Projects such as the Perryville Road extension, for example. This could be a back- door source of revenue to carry out that road plan while depriving the taxpayers of any say in the matter.

There are claims that intense pressure by developers is being applied to some county board members to get the Perryville project going again. Developers, it is claimed, are eager to get the road under construction, perhaps completed, before a contemplated

interchange at Ill. Rt. 173 and Interstate 90 becomes reality.

Plans exist for several new subdivisions north of 173, principally between Forest Hills and Mitchell roads. But for these developments to be viable, there needs to be a main access road: Perryville Road.

County Board Member Mary Ann Aiello (R-8) said, “No money can be taken from the general fund to be used for highways. Money cannot be transferred in. I never heard of it happening. They are separate funds. Highways are paid for out of the motor fuel tax, and the other is paid out of the public safety tax. That is part of the guarantee of the bonds, that they be spent on public safety.”

However, a conflicting statement was given by County Board Member Polly Berg (D-7), who said, “I talked with County Administrator Steve Chapman. I asked him what assurance we have that this 1 percent tax we are getting is going to be earmarked for the jail. He said, ‘No, it has to go into the general fund.’”

Bowman said that “Paul Logli said on my show that the money would go into the general fund and confirmed that it could be spent on other projects.” However, Logli told Bowman that county board members would never let that happen.

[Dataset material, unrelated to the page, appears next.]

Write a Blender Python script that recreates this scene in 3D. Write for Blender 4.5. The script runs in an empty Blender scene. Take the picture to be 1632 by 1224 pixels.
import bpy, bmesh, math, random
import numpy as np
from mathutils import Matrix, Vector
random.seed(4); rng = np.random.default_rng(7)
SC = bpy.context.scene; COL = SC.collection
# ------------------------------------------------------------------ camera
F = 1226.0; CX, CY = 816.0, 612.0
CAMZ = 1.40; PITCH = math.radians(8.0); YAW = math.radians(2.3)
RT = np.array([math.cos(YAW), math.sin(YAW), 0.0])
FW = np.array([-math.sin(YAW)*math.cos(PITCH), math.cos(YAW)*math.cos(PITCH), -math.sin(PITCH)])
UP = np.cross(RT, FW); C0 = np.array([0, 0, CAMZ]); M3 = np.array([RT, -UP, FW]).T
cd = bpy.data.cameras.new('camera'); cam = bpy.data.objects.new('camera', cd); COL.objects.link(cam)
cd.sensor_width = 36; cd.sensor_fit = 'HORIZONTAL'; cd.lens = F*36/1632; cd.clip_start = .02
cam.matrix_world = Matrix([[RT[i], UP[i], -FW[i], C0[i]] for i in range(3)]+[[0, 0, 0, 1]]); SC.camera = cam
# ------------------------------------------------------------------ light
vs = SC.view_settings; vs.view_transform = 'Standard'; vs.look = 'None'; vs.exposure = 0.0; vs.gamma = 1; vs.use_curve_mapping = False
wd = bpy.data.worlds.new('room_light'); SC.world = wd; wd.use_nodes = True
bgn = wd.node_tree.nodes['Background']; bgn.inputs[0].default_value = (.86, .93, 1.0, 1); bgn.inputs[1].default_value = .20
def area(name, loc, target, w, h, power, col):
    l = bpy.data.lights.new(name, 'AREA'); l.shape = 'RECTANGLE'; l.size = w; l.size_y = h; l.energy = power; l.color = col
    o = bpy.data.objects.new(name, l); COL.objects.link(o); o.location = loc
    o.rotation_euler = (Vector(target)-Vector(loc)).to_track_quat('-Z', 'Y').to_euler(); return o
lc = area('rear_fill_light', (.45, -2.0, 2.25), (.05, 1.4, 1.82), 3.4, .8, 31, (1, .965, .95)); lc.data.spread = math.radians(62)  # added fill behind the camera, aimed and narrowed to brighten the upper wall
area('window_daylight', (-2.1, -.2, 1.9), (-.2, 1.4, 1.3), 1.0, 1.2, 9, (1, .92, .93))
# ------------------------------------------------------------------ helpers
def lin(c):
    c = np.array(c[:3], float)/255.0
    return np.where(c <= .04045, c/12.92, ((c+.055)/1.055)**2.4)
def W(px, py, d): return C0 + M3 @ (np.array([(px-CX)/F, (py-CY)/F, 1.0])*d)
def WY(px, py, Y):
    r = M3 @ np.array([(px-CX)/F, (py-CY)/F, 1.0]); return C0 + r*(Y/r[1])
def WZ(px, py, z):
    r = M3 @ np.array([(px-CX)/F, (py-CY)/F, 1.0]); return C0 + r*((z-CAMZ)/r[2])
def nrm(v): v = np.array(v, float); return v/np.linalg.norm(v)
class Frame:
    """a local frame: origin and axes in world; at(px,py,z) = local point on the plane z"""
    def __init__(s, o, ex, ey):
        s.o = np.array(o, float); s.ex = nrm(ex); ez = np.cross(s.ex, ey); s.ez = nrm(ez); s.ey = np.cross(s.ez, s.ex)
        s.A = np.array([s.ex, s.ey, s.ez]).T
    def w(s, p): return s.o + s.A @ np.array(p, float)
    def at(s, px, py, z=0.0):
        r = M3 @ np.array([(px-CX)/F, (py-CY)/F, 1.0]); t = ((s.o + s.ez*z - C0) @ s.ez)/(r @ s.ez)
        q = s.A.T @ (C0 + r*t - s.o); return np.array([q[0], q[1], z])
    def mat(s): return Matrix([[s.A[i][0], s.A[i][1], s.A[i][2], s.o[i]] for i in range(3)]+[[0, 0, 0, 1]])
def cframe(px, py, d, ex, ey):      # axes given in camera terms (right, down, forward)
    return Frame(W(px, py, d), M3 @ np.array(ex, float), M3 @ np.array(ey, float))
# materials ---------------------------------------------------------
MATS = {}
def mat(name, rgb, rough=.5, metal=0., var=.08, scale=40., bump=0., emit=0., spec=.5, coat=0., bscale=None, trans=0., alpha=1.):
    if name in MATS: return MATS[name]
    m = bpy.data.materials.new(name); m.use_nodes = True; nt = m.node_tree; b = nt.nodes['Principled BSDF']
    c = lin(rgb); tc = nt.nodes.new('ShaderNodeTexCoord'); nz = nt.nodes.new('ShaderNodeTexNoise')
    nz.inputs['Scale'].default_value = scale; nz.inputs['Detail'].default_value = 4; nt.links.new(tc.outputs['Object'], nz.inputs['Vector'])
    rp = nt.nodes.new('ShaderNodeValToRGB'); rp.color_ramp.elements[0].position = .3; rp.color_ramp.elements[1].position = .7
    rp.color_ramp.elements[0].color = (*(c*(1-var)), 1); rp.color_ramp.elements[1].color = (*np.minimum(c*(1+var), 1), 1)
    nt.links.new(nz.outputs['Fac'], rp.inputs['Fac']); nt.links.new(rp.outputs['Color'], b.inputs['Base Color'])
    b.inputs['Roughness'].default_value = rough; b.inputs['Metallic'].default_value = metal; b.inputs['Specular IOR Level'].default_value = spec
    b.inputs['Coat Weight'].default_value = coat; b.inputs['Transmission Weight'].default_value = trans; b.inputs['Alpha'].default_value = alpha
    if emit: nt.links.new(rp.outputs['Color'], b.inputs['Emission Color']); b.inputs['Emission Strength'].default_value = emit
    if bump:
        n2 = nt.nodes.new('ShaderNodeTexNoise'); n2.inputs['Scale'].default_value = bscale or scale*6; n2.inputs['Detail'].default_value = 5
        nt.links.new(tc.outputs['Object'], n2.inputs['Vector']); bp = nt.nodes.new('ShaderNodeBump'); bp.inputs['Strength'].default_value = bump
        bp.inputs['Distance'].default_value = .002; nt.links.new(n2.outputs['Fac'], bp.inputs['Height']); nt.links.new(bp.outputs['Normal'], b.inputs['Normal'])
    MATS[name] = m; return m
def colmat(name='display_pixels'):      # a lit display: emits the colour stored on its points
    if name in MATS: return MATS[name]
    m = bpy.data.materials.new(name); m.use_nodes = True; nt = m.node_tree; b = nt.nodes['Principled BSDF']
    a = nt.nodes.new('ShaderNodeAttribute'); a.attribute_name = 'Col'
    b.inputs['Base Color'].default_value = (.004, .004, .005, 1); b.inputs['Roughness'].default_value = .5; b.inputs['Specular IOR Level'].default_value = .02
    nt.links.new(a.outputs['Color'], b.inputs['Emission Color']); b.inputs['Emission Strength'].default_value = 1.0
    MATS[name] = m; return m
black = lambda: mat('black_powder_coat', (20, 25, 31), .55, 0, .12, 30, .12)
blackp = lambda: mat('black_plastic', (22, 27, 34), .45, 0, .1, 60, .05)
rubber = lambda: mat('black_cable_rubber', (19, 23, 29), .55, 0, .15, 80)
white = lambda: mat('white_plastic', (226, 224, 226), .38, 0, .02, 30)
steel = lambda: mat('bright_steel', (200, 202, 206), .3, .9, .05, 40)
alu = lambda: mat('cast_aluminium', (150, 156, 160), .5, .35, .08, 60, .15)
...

As to linking Perryville and the jail referendum, Aiello said they are two different issues where someone could be for one and against the other.

She went on to say that there will be no excess money provided by the sales tax because of shortages in the State’s Attorney, Public Defender and County Clerk offices, plus staffing shortages in the probation and corrections departments.

Many of these shortages could be paid for out of uncollected fines. Winnebago State’s Attorney Paul Logli still has not presented a solution for the estimated $22 million in uncollected fines his office is in charge of collecting.

Aiello also said, “I don’t know where they come up with that figure,” when asked about the potential cost of $580 million. She said personnel costs should not be included.

“I think that we have a severe overcrowding problem in the jail. We have to take the long-term solution in both the area of the jail and the justice system, not a short-term Band-Aid. If we don’t build for the long-term, we’ll have the same problems we have today,” Aiello said.

Unconfirmed reports have it that a 40-page memo to certain county board members has been issued by Winnebago County Board Chairman Kristine Cohn. It is said to contain a long list of talking points for use in selling the jail referendum. The first talking point, reportedly, is that if taxpayers don’t vote for the jail, the county will release all the inmates. There is no truth to the claim that inmates will be released.

Berg said she did not receive such talking points.

No alternative or compromise has been presented to the public if the vote fails.

The vote on jail funding will take place at 6 p.m., Thursday, August 22, in the County Board Room on the eighth floor of the Public Safety Building. The meeting is open to the public.